Yes there are lines drawn at all workplaces, for all kinds of reasons, lines were made to discriminate and separate.  What I needed to determine was: Will I allow them to push me back and reject and argue my reality just because it dissatisfy them and makes them very very uncomfortable?   NO!
  The beauty of Kung-Fu is that you don't get upset at your opponents moves even if intends to break your bones because you train to use that as a leverage for your benefit. This re-draws the line of fear and what the opponent will do next time when he/she realizes that the faster and more violently he attacks the less energy we have to use to dishabilitate him/her. But that only will happen when we choose to engage and commit to win.
  The Buddha Shakyamuni refused women to enter the convent(Sangha) including his mother.  When they persisted en mass he consented. Danika ?? struggles to be fully accepted in the men's professional Golf league.
The only question left is am I prepared and ready to engage(for battle,  and engaging can be don non-violently like Gandhi).

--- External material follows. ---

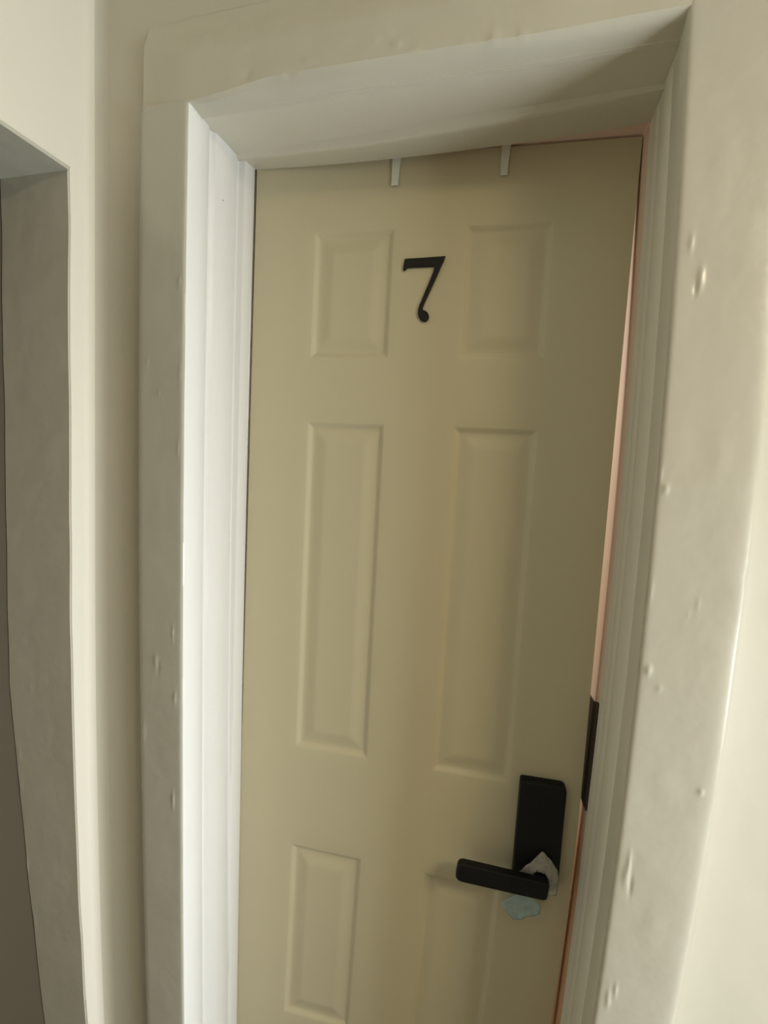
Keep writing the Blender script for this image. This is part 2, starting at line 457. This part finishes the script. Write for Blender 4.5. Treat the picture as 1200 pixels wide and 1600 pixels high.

Are we ready? YES  are we ready? YES ... SORRY wrong door, got lost for a moment
love,  Sheila
QuoteThe Strategy of the Hard and Soft                            Dr. Yang, Jwing-Ming
When using the soft to subdue the hard, the soft must be skillful and adaptable. Using soft to control soft is harder than hard. Using hard against hard, skill and Li (muscular power, strength) both stagnant and sluggish. If you use hard to defeat soft, your power and skill will be dull and hard to apply. Hard and soft mutually assisting and cooperating is the best strategy.